Because the Court found that Wal-Mart carried its burden under step two, the burden shifted back to the EEOC to provide sufficient evidence that Wal-Mart’s policy imposed a significant burden on pregnant workers that gives rise to an inference of intentional discrimination. As the EEOC noted, the Supreme Court held in Young that a plaintiff can show a significant burden by providing evidence that “[an] employer accommodates a large percentage of nonpregnant workers while failing to accommodate a large percentage of pregnant workers.” Accordingly, the EEOC argued that, because Wal-Mart accommodated all of its occupationally injured workers under the TAD policy but none of its pregnant workers under the policy, Wal-Mart imposed a significant burden on its pregnant workers.

Ultimately, the Court found the EEOC’s argument lacking. Specifically, it stated that the EEOC’s argument amounted to nothing more than an accusation that Wal-Mart implemented its TAD policy on terms consistent with its underlying justification for the policy—reducing costs and liability associated with worker’s compensation claims. As the Court explained, such an argument was circular and insufficient to provide an inference of pregnancy discrimination. Accordingly, the Court concluded that the EEOC’s pregnancy discrimination claim failed as a matter of law.

Still, the Court did not foreclose the possibility that excluding pregnant women from a TAD policy could give rise to a proper pregnancy discrimination claim. As the Court noted, if non-occupationally injured workers similar to pregnant women in their ability to work received accommodations under employer policies that pregnant women were excluded from, including but not limited to a TAD policy, courts could find there is sufficient evidence of intentional discrimination.
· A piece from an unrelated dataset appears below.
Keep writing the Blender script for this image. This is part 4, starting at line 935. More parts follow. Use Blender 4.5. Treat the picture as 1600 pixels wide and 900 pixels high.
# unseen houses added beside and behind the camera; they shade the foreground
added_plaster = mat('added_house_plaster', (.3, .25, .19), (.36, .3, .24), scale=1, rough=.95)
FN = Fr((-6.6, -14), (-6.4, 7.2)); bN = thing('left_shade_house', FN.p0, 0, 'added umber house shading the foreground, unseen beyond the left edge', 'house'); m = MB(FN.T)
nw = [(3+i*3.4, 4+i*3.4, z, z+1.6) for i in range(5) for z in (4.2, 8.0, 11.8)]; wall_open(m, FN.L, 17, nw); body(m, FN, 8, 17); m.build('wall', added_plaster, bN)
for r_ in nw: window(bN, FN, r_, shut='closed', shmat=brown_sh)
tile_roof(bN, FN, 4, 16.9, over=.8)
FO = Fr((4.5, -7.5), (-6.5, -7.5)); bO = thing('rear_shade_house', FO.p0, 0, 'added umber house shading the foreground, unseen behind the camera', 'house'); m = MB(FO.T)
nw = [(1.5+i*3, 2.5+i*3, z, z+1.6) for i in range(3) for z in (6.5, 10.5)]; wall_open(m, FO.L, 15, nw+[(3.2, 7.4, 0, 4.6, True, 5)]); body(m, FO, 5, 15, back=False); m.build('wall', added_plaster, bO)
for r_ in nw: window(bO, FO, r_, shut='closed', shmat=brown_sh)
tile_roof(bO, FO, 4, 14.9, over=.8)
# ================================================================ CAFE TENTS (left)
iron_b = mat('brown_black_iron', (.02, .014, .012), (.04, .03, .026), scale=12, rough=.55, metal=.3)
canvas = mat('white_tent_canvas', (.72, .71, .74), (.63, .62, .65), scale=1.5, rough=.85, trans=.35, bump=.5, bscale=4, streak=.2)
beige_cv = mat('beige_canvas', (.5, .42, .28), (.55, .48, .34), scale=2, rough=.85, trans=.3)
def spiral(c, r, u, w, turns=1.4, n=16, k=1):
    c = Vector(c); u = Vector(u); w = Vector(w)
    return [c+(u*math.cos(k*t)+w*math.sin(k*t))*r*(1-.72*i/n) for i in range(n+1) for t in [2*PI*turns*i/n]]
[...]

Thus, while there are several important takeaways from this decision, there are two that are particularly vital for businesses within the Seventh Circuit. First, the Court held that there is no heightened burden of production for employers in pregnancy discrimination litigation—producing a facially legitimate and nondiscriminatory basis for failing to accommodate a pregnant worker will satisfy an employer’s step two burden. Second, complete exclusion of all non-occupationally injured workers, including pregnant workers, from a TAD policy does not violate the PDA. With that said, excluding pregnant workers from a TAD policy while enabling other non-occupationally injured workers to utilize the policy could give rise to an actionable claim of pregnancy discrimination.